Compassion International says nearly 150,000
children will be worse off unless restrictions on foreign funding are relaxed
By Michael Safi
Homeless
children in Mumbai, India. Photograph: Danish Siddiqui/Reuters
|
An international donor has said nearly
150,000 Indian children will be worse off if restrictions on foreign funding
force it to cease its operations in the country next month.
Lobbying by US politicians including the
former secretary of state John Kerry has so far failed to convince the Indian
government to relax financial restrictions on Compassion International, a
Christian charity that says it sends about $50m in humanitarian aid to India
each year.
The group, which funds charities that operate
more than 500 child development projects in the country, says it has had $3.5m
of aid blocked each month since March, when it was placed on list of
organisations requiring “prior permission” to bring in funds from overseas.
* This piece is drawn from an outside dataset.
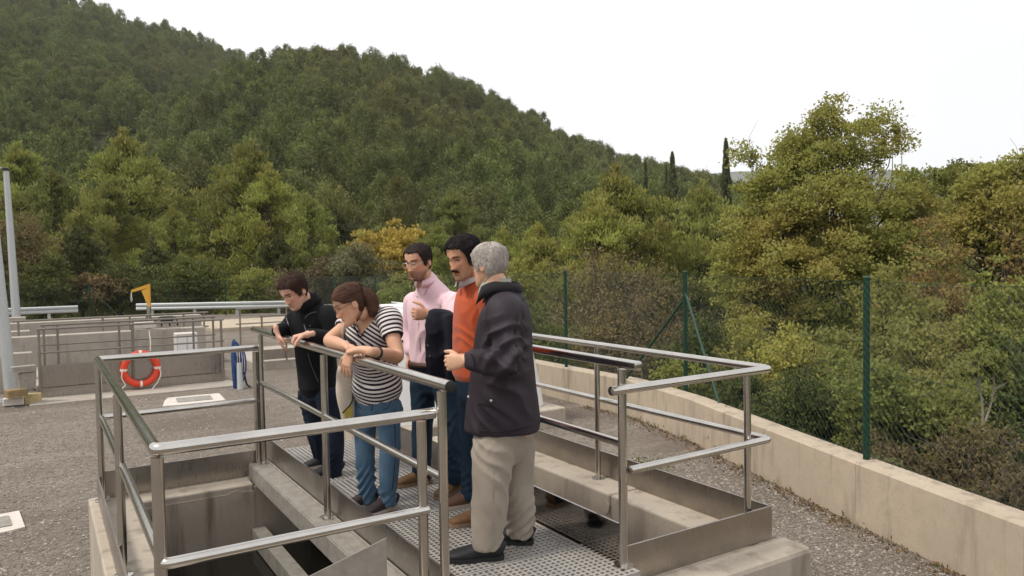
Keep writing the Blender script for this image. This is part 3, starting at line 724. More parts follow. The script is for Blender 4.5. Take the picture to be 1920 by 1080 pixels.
# rubble beside the near lamp post
bl = at(72, 735, 13.2)
for k, (dx, dz, s_, mt, lab, nm) in enumerate(((-.08, 0.0, (.24, .16, .17), BLOCK_Y, 'pale yellow block on the ground at the corner of the far tank', 'concrete_block'), (-.36, 0.02, (.30, .2, .12), WHITE_SLAB, 'white rough block lying left of the yellow block', 'concrete_block'), (-.16, 0.30, (.25, .16, .26), GREY_BLOCK, 'grey ribbed block leaning on the tank corner', 'concrete_block'), (-.20, 0.58, (.36, .14, .10), GREY_BLOCK, 'flat grey block topmost of the heap at the tank corner', 'concrete_block'), (-.32, .17, (.3, .2, .13), TIMBER, 'rough timber offcut in the heap by the lamp post', 'timber_offcut'))):
    c = np.array([bl[0] + dx, bl[1] - .1 - .05 * k, ZG + dz]); h_ = np.array(s_) / 2
    b_ = MB(); b_.box(-h_ * np.array([1, 1, 0]), h_ * np.array([1, 1, 2]), 0, 0.015)
    o = b_.build(nm, mt); o.location = c; o.rotation_euler = (0, 0, -.15 + .12 * k); tag(o, lab, 'block' if nm != 'timber_offcut' else 'timber')

# ------------------------------------------------------------------ vegetation
PINE_NEAR = mat_leaf('light pine needles', (0.195, 0.222, 0.068), (0.325, 0.34, 0.108), (0.25, 0.235, 0.08), 0.42)
PINE_FAR = mat_leaf('hill pine needles', (0.085, 0.118, 0.042), (0.185, 0.21, 0.076), (0.15, 0.148, 0.062), 0.30, 0.7, 0.016, True)
PINE_DARK = mat_leaf('dark pine needles', (0.055, 0.066, 0.024), (0.10, 0.105, 0.036), None, 0.2)
LEAF_OLIVE = mat_leaf('autumn olive leaves', (0.25, 0.255, 0.085), (0.40, 0.38, 0.125), (0.36, 0.29, 0.10), 0.48)
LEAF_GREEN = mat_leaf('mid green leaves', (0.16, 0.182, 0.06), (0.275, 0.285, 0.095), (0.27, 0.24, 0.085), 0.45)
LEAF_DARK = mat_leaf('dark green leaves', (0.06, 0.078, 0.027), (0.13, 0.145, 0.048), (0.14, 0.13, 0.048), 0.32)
LEAF_RUST = mat_leaf('rust brown leaves', (0.235, 0.18, 0.075), (0.34, 0.25, 0.105), (0.26, 0.235, 0.085), 0.4)
LEAF_YELLOW = mat_leaf('golden leaves', (0.31, 0.23, 0.06), (0.46, 0.33, 0.095), (0.25, 0.23, 0.08), 0.4)
LEAF_GREY = mat_leaf('grey green leaves', (0.13, 0.135, 0.07), (0.20, 0.195, 0.11), None, 0.2)
LEAF_BROWN = mat_leaf('dry brown leaves', (0.125, 0.095, 0.05), (0.23, 0.17, 0.09), (0.15, 0.135, 0.06), 0.25)
LEAF_RED = mat_leaf('reddish undergrowth leaves', (0.135, 0.10, 0.058), (0.22, 0.165, 0.09), (0.13, 0.15, 0.055), 0.32)
CYPRESS = mat_leaf('cypress green', (0.065, 0.08, 0.038), (0.12, 0.13, 0.06), None, 0.2)

LITTER = mat_leaf('dry leaf litter', (0.13, 0.085, 0.045), (0.24, 0.155, 0.085), None, 0.1, soft=0.0)
BRUSH = mat_leaf('mixed low brush', (0.06, 0.072, 0.028), (0.14, 0.14, 0.055), (0.14, 0.12, 0.055), 0.25, soft=0.0)
def leaves(C, N, L, W, rs, flat=0.0):
    """diamond leaves: centres C, direction N (n,3) of the leaf's long axis, length L, width W"""
    n = len(C); t = N / (np.linalg.norm(N, axis=1)[:, None] + 1e-9)
    a = rs.randn(n, 3); a[:, 2] *= (1 - flat); b = np.cross(t, a); b /= np.linalg.norm(b, axis=1)[:, None] + 1e-9
    L = np.broadcast_to(L, n)[:, None]; W = np.broadcast_to(W, n)[:, None]
    V = np.stack([C - t * L * .5, C + b * W * .5 + t * L * .05, C + t * L * .5, C - b * W * .5 + t * L * .05], 1)
    F = np.arange(4 * n).reshape(n, 4)
    return V.reshape(-1, 3), F

def rand_dirs(n, rs):
    v = rs.randn(n, 3); return v / np.linalg.norm(v, axis=1)[:, None]

def clump_leaves(cen, rad, n, L, W, rs, outward=0.7, upbias=0.25, shell=0.55):
    """leaves in lumpy sprays round each clump centre"""
    cs, ds = [], []
    for c, r in zip(cen, rad):
        r = np.asarray(r, float) * np.ones(3)
        k = max(3, int(n * (r.mean() / np.mean(rad)) ** 2))
        nsub = max(3, k // 14); sub = rand_dirs(nsub, rs) * (shell + (1 - shell) * rs.rand(nsub, 1))
        sub[:, 2] = np.where(sub[:, 2] < -0.45, -sub[:, 2] * .5, sub[:, 2])
        pick = rs.randint(0, nsub, k); spread = 0.22
        p = sub[pick] + rs.randn(k, 3) * spread * np.array([1, 1, .75])
        cs.append(c + p * r); ds.append(outward * sub[pick] + (1 - outward) * rand_dirs(k, rs) * 1.2 + np.array([0, 0, upbias]))
    C = np.vstack(cs); D = np.vstack(ds)
    s = rs.uniform(0.65, 1.35, len(C))
    return leaves(C, D, L * s, W * s, rs)

def limb(mb, a, b, r0, r1, rs, k=5, wob=0.08, seg=6):
    a, b = np.asarray(a, float), np.asarray(b, float); L = np.linalg.norm(b - a)
    t = np.linspace(0, 1, k + 1)[:, None]; P = a + (b - a) * t; P[1:-1] += rs.randn(k - 1, 3) * L * wob * .5
    mb.tube(P, np.linspace(r0, r1, k + 1), seg, caps=False)

def plant(name, base, crown_me, trunk_me, label, cat, group=None, scale=1.0, rz=0.0):
    t = thing(name, base, label, cat, group, rz); t.scale = (scale,) * 3 if np.isscalar(scale) else scale
    if trunk_me is not None: link(bpy.data.objects.new('trunk', trunk_me), t)
    link(bpy.data.objects.new('crown', crown_me), t); return t

def pine_meshes(seed, H, Wd, nleaf, L, W, mat, barkm=BARK, base_frac=0.12, pointy=1.0):
    """Aleppo pine: leaning trunk, up-swept limbs ending in brush-like tufts"""
    rs = np.random.RandomState(seed); mb = MB()
    lean = rs.randn(2) * 0.04 * H
    tr = lambda f: np.array([lean[0] * f, lean[1] * f, H * f])
    mb.tube([tr(f) for f in np.linspace(0, .97, 9)], np.linspace(.022 * H + .03, .02, 9), 7, caps=False)
    cen, rad = [], []
    nl = 34
    for k in range(nl):
        f = base_frac + (1 - base_frac) * ((k + rs.rand() * .8) / nl) ** 0.85
        az = k * 2.4 + rs.rand() * .9
        prof = (1 - ((f - base_frac) / (1 - base_frac)) ** 1.6 * pointy) * (0.55 + .45 * min(1, (f - base_frac) / .18))
        ext = Wd * .5 * prof * rs.uniform(.65, 1.12) + .12
        a = tr(f * .93); e = a + np.array([math.cos(az) * ext, math.sin(az) * ext, ext * rs.uniform(.25, .7) + .03 * H])
        limb(mb, a, e, .05 + .01 * ext, .012, rs, 3, .12, 4)
        m = rs.randint(2, 5)
        for j in range(m):
            g = (j + 1) / m; c = a + (e - a) * (0.35 + .65 * g) + rs.randn(3) * .12 * ext
            cen.append(c); s = Wd * rs.uniform(.07, .12) * (0.75 + .5 * (1 - f)); rad.append((s, s, s * 1.15))
    cen.append(tr(1.0)); rad.append((Wd * .05, Wd * .05, Wd * .12))
    V, F = clump_leaves(np.array(cen), rad, nleaf // len(cen), L, W, rs, .6, .75, .35)
    return mesh_np('pine_crown', V, F, [mat]), mb

def mbmesh(mb, name, mat):
    me = mesh_np(name, np.vstack(mb.v), mb.f, [mat], True); return me

def broad_meshes(seed, lobes, nleaf, L, W, mat, base=(0, 0, 0), trunk_r=0.12, clump=0.42, nclump=130, shell=.5, upb=.15, twigs=0, limb_r=.035):
    """broadleaf crown: lobes = [(x, y, z, rx, ry, rz, share)] ellipsoids filled with clumps carried by limbs"""
    rs = np.random.RandomState(seed); mb = MB(); cen, rad = [], []
    base = np.array(base, float); tot = sum(l[6] for l in lobes)
    zt = min(l[2] - l[5] * .5 for l in lobes)
    fork = np.array([np.mean([l[0] for l in lobes]) * .5, np.mean([l[1] for l in lobes]) * .5, max(0.25, zt * .6)])
    limb(mb, base, fork, trunk_r, trunk_r * .7, rs, 5, .06, 8)
    for (x, y, z, rx, ry, rz, sh) in lobes:
        c0 = np.array([x, y, z]); mid = fork + (c0 - fork) * .6
        limb(mb, fork, mid, trunk_r * .55, trunk_r * .3, rs, 5, .08, 6)
        k = max(3, int(nclump * sh / tot))
        d = rand_dirs(k, rs) * (rs.rand(k, 1) ** .45) * np.array([rx, ry, rz]) * (1 + .12 * rs.randn(k, 1))
        for p in d:
            c = c0 + p; cen.append(c); s = clump * rs.uniform(.6, 1.35); rad.append((s, s, s * .8))
            if rs.rand() < .55: limb(mb, mid, c, limb_r, .006, rs, 3, .15, 4)
    for k in range(twigs):
        c = cen[rs.randint(len(cen))]; d = rand_dirs(1, rs)[0]; d[2] = abs(d[2]) + .2
        limb(mb, c, c + d * clump * rs.uniform(1, 2.6), .008, .003, rs, 3, .15, 3)
    V, F = clump_leaves(np.array(cen), rad, max(4, nleaf // len(cen)), L, W, rs, .5, upb, shell)
    return mesh_np('leaf_crown', V, F, [mat]), mb

def twig_meshes(seed, H, spread, n, mat_l, nleaf, L, W):
    """bare twiggy tree: recursive fork of thin limbs with a few dry leaves"""
    rs = np.random.RandomState(seed); mb = MB(); tips = []
    def grow(p, d, ln, r, lev):
        e = p + d * ln; limb(mb, p, e, r, r * .6, rs, 3, .08, 4 if lev < 3 else 3)
        tips.append(e)
        if lev >= n: return
        for _ in range(rs.randint(2, 4) + (lev < 2)):
            nd = d + rand_dirs(1, rs)[0] * spread; nd[2] += .12; nd /= np.linalg.norm(nd)
            grow(p + d * ln * rs.uniform(.55, 1), nd, ln * rs.uniform(.55, .85), r * .58, lev + 1)
    for _ in range(3):
        d = np.array([rs.randn() * .25, rs.randn() * .25, 1]); d /= np.linalg.norm(d); grow(np.array([rs.randn() * .15, rs.randn() * .15, 0.0]), d, H * .32, .02 + .008 * H, 0)
    T = np.array(tips); C = T[rs.randint(0, len(T), nleaf)] + rs.randn(nleaf, 3) * .10
    V, F = leaves(C, rand_dirs(nleaf, rs) + [0, 0, .2], L * rs.uniform(.6, 1.4, nleaf), W, rs)
    return mesh_np('leaf_crown', V, F, [mat_l]), mb

def ground_at(p):
    return float(terrain_z(np.array([p[0]]), np.array([p[1]]))[0])

def dome_pine(seed, H, Wd, n, L, W, mat, tufts=70):
    """distant pine: tufts on a rounded, upward-brushed dome over a bare lower stem"""
    rs = np.random.RandomState(seed); f = rs.uniform(.16, 1.0, tufts); a = rs.uniform(0, 6.28, tufts)
    prof = np.where(f > .38, np.clip(1 - ((f - .38) / .64) ** 2.3, 0, 1) ** .62, .5 + .5 * (f - .16) / .22)
    q = Wd / 2 * prof * rs.uniform(.62, 1.06, tufts) * (1 + .16 * np.sin(2 * a + seed) + .10 * np.sin(3 * a + 2 * seed))
    cen = np.stack([q * np.cos(a), q * np.sin(a), H * f], 1); pick = rs.randint(0, tufts, n)
    sc_ = np.array([Wd * .075, Wd * .075, H * .055]); C = cen[pick] + rs.randn(n, 3) * sc_
    D = np.stack([np.cos(a), np.sin(a), 1.1 + 0 * a], 1)[pick] + rs.randn(n, 3) * .55
    s = rs.uniform(.6, 1.35, n); V, F = leaves(C, D, L * s, W * s, rs)
    mb = MB().tube([(0, 0, -.5), (.1, 0, H * .4), (0, .1, H * .92)], [.02 * H, .014 * H, .01], 5, caps=False)
    for k in range(6): limb(mb, (0, 0, H * (.3 + .1 * k)), cen[rs.randint(tufts)], .06, .02, rs, 2, .1, 3)
    return mesh_np('pine_crown', V, F, [mat]), mb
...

It is scheduled to pull out of India by 15
March, at which point many of its child development centres – which have
already scaled back services such as a free meals programme – will shut.
Compassion, which has been operating in India
since 1968, says it has been given no explanation for the funding restrictions,
but Indian media has reported that local affiliates of the charity have been
accused accused of conducting “religious activity” without permission.
The number of foreign-funded organisations
operating in India has reportedly shrunk by nearly half in the past two years
amid a crackdown by the government of Narendra Modi and his Hindu nationalist
Bharatiya Janata party.
Twenty-five organisations were denied the
right to receive foreign funding in November because of “activities not
conducive to the national interest”, India’s home ministry said, and more than
11,000 failed to renew their licences.
The previous Congress-led government passed
the Foreign Contribution Regulation Act (FCRA), which regulates overseas
funding of organisations. But critics, including three UN rapporteurs, have
accused the Modi government of aggressively using the legislation to target
human rights, environmental and other groups whose advocacy clashes with its
agenda.
Using foreign money to propagate religion is
permitted by the Indian constitution, but “coercing” conversions is banned in
many states and Christian and Muslim proselytising is a sensitive issue in the
Hindu-majority country, particularly among supporters of Modi’s party.
“It is part of the colonial civilising
mission still continuing,” said Madhu Kishwar, an academic and journalist who
has been critical of the work of Christian groups. “They use health and
education as outreach, but harvesting of souls is their primary activity.”
Compassion International’s mission statement
describes its commitment “to the demonstration and the proclamation of the
gospel” and its goal to enable children “to become responsible and fulfilled
Christian adults”. Supporters and critics of Modi alike speculated that such
open advocacy might be behind the group’s scrutiny by Indian officials.
“The issue is that the present government is
one that has a Hindutva agenda,” said Indira Jaising, a lawyer and activist,
referring to the ruling party’s ideology that Indian culture and civilisation
is inherently Hindu in nature. “So for them, any kind of propagation of
religion, even if it is lawful, takes away from that agenda.”
Jaising’s own NGO, the Lawyers Collective,
had its funding licence temporarily suspended in May last year in a move Human
Rights Watch and Amnesty International said “appeared to be politically
motivated because of their work in routinely representing people in cases
against the current government”.
Compassion International has been lobbying US
officials to try to persuade Delhi to take it off the restricted list but told
its child sponsors in an email in January that there was “very little hope” its
status would change.
“Since we can no longer distribute funds to
our field offices, we have just had to notify our India country staff that we
must formally close our field offices in India by March 15,” it said in the
email.
The group’s president, Santiago Mellado,
wrote in December that the “blockade” against its funding was being enacted for
“no other reason than that Compassion is founded on and demonstrates Christian
values”.
He said: “As of today, most of the Compassion
centres in India have run out of funds. If a resolution is not reached
immediately, Compassion will no longer be able to fund any work in India,
extinguishing a beacon of hope and opportunity for the 145,000 children
currently in these programs and countless others who would enrol in the decades
to come.”
Donald Trump’s new secretary of state, Rex
Tillerson, was asked about the charity’s problems in India during Senate
confirmation hearings this week and said he would “look into the issue”.